A polêmica, que parece tão longe de acabar quanto a prostituição na França ou em qualquer lugar do mundo, é instigante. No Brasil, a questão da prostituição é periférica na política partidária – quando não invisível. O tema é mais visível na ficção – na literatura, no passado, hoje nas novelas. Mas a partir do final dos anos 80 do século XX, no processo de redemocratização do país, as prostitutas passaram a se organizar em todo o Brasil. A Davida, fundada no Rio de Janeiro por Gabriela Silva Leite, uma universitária que escolheu se tornar prostituta, é uma das principais organizações de trabalhadores sexuais. Anos atrás, prostitutas ligadas à ONG criaram a Daspu, uma grife de roupas cujos desfiles têm sido notícia nos principais jornais do país – a “Putique” pode ser acessada pela internet.
No Congresso, um projeto de lei de autoria do deputado Jean Wyllys (PSOL), denominado de “Lei Gabriela Leite”, em homenagem à fundadora da Davida, que ajudou a elaborá-lo, contempla a principal reivindicação das prostitutas organizadas: a regulamentação da profissão. O projeto foi protocolado em julho e possivelmente tem pela frente um percurso difícil, quando não pontilhado por preconceitos. Este é um debate que ainda precisa ser enfrentado no Brasil, não só no Legislativo, mas também na Academia e nas ruas – nas luzes e não nas trevas. O processo histórico já mostrou que a marginalização do sexo pago beneficia as organizações criminosas, que traficam e exploram, e desampara a parte mais frágil – as pessoas.
A prostituição pode ser “um ato sexual tarifado” ou “a transformação da mulher em objeto”, pode ser um “pecado” ou “um ato libertário de transgressão”, pode ser “a apropriação do corpo” ou “a alienação do corpo.” Depende de quem olha. Vale a pena lembrar, porém, que ser prostituta é também um desejo de algumas mulheres – e de alguns homens. E, neste sentido, emancipar-se, tornar-se adulto, é se responsabilizar pelo seu desejo.

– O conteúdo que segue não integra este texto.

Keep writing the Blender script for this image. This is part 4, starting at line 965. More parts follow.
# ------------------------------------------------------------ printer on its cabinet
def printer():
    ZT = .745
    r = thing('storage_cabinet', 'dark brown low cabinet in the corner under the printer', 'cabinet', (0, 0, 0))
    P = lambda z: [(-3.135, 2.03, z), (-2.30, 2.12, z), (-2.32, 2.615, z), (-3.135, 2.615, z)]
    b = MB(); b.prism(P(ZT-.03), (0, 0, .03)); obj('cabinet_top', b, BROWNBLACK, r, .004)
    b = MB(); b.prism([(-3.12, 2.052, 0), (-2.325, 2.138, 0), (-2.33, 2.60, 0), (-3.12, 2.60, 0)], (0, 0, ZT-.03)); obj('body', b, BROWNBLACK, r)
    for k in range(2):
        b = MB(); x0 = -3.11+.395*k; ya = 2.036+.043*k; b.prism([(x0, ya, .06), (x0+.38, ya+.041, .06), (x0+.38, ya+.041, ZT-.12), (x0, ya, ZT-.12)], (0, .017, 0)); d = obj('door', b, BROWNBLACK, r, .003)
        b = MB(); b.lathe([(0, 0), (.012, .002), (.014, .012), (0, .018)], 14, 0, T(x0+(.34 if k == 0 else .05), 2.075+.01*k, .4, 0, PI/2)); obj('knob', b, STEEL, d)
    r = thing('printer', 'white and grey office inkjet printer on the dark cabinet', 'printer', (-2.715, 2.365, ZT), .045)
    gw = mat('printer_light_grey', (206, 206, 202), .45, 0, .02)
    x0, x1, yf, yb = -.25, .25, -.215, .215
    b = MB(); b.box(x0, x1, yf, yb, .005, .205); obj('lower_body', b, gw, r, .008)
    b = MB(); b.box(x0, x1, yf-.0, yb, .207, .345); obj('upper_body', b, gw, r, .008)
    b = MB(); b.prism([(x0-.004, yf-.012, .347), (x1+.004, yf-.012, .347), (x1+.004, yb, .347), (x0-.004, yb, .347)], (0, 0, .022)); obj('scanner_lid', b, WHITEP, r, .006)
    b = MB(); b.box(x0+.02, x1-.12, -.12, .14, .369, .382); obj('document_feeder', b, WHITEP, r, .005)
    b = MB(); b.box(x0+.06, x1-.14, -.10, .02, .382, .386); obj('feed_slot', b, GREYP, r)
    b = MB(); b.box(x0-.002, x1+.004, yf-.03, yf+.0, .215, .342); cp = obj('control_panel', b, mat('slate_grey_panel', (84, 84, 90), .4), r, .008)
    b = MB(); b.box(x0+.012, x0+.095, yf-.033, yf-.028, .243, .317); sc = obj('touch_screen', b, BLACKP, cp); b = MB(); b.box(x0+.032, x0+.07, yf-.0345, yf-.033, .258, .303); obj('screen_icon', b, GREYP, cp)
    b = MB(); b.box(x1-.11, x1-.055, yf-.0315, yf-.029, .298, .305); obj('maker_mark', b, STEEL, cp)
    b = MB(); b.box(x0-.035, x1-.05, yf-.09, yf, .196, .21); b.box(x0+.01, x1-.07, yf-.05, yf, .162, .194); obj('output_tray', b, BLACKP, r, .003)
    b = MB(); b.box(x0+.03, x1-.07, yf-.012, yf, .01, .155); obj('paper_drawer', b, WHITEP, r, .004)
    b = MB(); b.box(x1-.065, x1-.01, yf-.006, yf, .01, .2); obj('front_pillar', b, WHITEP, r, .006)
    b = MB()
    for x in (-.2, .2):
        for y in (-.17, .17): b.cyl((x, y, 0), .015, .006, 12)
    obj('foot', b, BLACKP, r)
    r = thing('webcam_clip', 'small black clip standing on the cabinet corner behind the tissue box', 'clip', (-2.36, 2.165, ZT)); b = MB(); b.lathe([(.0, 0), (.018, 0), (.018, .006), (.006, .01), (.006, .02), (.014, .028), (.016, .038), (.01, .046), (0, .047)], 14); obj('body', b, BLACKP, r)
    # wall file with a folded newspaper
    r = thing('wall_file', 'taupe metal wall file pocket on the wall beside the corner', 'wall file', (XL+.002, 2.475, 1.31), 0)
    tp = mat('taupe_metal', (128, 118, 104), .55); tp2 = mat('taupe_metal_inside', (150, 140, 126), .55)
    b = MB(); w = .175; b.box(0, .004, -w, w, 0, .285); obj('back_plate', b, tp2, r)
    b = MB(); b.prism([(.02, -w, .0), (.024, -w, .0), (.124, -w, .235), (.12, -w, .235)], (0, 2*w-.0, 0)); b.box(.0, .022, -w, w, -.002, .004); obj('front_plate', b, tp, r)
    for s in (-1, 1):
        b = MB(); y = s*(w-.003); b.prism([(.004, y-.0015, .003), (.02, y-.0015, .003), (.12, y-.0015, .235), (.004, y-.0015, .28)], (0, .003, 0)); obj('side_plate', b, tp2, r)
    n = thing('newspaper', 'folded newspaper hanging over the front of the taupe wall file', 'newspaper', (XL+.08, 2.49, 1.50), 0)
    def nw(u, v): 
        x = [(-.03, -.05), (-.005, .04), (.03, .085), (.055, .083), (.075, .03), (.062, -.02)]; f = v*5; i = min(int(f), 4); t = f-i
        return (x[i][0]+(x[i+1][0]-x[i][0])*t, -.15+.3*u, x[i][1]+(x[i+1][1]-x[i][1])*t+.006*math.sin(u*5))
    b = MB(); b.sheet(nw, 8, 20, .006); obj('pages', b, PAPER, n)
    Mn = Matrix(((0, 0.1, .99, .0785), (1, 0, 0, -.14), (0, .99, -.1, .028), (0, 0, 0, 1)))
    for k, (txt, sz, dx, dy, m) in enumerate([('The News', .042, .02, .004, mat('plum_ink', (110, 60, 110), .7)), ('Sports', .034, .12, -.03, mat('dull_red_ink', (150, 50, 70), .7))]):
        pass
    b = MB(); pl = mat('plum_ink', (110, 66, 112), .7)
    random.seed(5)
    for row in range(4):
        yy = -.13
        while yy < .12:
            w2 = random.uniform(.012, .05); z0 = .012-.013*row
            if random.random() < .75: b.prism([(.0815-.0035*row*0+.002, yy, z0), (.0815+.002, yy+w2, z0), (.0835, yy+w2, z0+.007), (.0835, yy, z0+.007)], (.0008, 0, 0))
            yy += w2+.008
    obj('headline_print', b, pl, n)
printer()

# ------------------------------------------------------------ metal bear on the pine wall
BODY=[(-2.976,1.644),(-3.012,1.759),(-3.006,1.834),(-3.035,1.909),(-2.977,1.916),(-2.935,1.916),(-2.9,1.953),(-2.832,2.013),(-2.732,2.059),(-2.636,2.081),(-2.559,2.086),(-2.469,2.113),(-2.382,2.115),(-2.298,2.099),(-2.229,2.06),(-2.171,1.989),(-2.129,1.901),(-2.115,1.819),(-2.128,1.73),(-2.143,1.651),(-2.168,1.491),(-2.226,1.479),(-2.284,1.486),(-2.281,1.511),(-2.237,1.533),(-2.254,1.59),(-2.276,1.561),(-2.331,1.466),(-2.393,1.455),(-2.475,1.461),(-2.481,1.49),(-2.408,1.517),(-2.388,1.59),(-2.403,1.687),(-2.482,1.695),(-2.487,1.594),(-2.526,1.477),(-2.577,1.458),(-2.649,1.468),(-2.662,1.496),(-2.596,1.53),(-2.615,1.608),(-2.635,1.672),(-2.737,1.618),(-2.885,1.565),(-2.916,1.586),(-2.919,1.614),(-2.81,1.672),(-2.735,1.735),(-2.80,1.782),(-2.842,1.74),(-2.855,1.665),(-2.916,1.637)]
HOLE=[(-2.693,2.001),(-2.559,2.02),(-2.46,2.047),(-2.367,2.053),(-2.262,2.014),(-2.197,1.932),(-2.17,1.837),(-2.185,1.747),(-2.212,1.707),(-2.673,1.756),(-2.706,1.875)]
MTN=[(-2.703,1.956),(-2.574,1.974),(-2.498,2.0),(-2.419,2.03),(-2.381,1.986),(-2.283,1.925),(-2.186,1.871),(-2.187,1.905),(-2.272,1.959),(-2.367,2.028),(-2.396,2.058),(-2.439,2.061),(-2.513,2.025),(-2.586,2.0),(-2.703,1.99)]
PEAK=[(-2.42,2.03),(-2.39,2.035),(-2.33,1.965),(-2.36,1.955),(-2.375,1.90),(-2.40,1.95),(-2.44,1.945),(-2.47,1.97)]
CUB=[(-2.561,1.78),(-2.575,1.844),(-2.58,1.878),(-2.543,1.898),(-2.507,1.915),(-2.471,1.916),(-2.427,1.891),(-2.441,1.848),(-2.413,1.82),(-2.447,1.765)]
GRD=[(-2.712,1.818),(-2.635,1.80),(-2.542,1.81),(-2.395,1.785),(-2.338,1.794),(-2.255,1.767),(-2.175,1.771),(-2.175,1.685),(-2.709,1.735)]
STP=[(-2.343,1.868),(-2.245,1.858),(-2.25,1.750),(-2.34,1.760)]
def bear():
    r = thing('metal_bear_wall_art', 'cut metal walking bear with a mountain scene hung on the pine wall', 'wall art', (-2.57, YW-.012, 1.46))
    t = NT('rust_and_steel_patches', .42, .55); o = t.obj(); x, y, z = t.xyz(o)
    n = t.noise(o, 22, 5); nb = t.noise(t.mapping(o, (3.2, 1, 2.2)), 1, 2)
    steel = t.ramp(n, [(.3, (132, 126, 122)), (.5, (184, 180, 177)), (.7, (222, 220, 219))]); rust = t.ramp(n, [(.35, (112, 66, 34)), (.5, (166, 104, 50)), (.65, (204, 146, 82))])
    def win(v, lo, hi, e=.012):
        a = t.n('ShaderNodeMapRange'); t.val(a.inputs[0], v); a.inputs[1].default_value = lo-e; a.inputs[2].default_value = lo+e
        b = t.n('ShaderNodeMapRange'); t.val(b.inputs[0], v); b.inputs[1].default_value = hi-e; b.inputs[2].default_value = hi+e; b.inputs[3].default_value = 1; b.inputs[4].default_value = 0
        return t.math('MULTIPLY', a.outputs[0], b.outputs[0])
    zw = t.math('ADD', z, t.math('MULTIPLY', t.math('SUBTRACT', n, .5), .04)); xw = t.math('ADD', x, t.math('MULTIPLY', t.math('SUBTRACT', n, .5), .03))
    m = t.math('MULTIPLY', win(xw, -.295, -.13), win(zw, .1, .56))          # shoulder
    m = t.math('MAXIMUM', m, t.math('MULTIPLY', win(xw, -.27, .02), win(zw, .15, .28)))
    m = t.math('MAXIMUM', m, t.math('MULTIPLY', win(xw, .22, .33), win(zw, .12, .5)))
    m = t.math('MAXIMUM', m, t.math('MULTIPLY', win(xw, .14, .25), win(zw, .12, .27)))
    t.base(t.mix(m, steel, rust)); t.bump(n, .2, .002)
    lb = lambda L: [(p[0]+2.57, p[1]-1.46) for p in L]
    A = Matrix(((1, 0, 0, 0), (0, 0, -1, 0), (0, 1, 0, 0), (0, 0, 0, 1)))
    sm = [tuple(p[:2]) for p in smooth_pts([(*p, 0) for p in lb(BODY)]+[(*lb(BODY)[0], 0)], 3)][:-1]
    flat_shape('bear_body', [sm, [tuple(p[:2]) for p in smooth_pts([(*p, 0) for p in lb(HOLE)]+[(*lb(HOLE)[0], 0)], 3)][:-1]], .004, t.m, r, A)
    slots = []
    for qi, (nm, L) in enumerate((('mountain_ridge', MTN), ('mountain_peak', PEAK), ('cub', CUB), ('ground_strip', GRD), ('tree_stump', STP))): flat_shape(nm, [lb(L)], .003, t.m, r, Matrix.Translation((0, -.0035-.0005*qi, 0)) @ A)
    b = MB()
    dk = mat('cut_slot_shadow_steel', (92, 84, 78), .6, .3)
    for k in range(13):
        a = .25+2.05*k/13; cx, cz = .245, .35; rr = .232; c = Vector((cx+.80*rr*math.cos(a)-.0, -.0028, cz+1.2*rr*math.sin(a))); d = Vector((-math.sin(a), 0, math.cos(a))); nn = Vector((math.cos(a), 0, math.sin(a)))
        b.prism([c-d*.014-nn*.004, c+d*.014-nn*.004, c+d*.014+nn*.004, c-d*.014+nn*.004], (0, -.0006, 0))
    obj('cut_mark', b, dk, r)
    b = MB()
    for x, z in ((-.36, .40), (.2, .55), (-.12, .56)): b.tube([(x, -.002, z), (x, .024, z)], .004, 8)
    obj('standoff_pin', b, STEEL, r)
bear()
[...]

Me parece que uma explicação possível para o fato de a prostituição ainda hoje causar tanta controvérsia é o território movediço que é a sexualidade humana, e especialmente a feminina. É importante assinalar que todo o debate francês, embora se cite aqui e ali garotos de programas, travestis etc, é essencialmente um debate sobre mulheres prostitutas. Não por acaso. Ao longo da História, tentou-se normatizar a sexualidade, e especialmente a sexualidade das mulheres, em nome das mais variadas ideias – ou mesmo sem ideia nenhuma. A realidade não se cansa de demonstrar que a sexualidade está para além do controle, há algo nela que sempre escapa. É por isso que a intenção da ministra Najat e do governo socialista de “abolir” a prostituição não passará mesmo de uma quimera.